人の中に「信頼できる無意識」を感じるとき。
例えば、それが初めてやってみた動き方であっても、自分にとってそれが「正しい」動かし方なんだ!わかることがある。なんでわかるのかはわからないが、わかるんである。もちろん、そうでない人もいる。既存意識の制約が強くて、「初めてやってみたことなのに、そんなふうに感じるのはおかしい」「気のせいかもしれない」と自分の感じたことを否定する人もいる。そういう人が信頼しているのは自分の「足」ではなく「獣道」の方なのだ。その段階では。
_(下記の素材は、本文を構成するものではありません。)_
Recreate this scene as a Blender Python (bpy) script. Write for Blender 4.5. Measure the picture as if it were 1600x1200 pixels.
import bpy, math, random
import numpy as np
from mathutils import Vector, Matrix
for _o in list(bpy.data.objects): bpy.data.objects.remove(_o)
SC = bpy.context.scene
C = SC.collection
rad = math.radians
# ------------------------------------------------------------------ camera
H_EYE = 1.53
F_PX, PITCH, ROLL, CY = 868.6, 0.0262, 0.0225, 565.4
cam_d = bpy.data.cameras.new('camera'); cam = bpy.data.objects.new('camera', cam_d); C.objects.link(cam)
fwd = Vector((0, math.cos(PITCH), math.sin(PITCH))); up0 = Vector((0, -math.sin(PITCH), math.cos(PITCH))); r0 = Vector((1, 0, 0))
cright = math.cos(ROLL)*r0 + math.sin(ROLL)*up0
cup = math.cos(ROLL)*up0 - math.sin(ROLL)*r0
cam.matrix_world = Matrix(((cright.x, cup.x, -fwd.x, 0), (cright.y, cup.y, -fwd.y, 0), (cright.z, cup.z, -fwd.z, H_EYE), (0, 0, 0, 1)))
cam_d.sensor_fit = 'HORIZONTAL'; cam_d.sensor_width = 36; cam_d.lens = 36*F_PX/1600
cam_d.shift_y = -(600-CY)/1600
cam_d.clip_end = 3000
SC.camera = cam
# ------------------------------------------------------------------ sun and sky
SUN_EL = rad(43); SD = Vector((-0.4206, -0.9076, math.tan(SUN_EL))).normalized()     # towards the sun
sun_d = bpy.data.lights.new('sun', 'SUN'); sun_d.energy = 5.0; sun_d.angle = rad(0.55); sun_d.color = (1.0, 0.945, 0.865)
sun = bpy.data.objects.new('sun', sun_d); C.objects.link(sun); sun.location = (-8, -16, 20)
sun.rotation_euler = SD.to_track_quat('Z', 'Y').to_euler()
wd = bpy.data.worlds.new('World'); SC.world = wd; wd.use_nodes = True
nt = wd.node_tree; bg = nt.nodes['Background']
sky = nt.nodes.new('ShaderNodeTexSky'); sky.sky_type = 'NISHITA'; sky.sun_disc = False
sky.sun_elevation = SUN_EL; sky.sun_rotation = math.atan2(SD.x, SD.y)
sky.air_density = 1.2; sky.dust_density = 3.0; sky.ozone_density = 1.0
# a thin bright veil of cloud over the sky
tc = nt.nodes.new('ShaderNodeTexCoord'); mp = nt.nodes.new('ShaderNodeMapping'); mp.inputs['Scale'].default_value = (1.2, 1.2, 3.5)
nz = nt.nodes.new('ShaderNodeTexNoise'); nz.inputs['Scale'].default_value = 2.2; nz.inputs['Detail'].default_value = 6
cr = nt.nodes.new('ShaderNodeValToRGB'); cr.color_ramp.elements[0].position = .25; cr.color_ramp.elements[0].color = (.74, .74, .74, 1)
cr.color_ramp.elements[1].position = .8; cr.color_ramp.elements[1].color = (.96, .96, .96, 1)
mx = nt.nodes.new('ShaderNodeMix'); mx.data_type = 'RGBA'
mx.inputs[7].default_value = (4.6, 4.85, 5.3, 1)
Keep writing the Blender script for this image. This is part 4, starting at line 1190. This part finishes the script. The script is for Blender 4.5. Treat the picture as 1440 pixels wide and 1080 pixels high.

でも「獣道」を信頼して導かれた先はどこだったの?本当はどこへ行きたいの?ということが問えるようになってくると、変わってくる人もいる。
クライアントさんで作品作りをしている人たちの作品に触れるときもそれを感じる。どうして踊るのか、どうして描くのか、どうしてそう思うのか、どうしてそれができるのか、それは本人の「必然」の中からしか生まれない。自分の中の「必然」と向き合うのは時に苦しいことで、すぐそこに何かが見えているというのに、それが何なのかわからなくて自己不信に陥ったり、取り出し方が分からなくて苦しむ現場を私は何度も見てきている。それでも、「それ」が見えた時の輝きはすごい。
こうしたことは何も運動やアーティストの専売特許ではない。たとえばうつ等の精神疾患が改善する時にもそれをみることがある。なんだ、自分の「本来」とアクセスすればいいだけじゃん、みたいなことはよくある。

とはいえ、自分の姿やら心やらを偽らずに見据えるには、それなりに勇気がいる。それをしたくない人に無理強いする気はない。それでその人がどういう方向に進もうとも同情しないことにしている。だって生きているって、多分そういうことだもんね。人にいいからとか、悪いからといわれて歩くもんじゃない。人からのいいこと・悪いことを参考にするにしても、それを「する」のはやっぱり自分だから。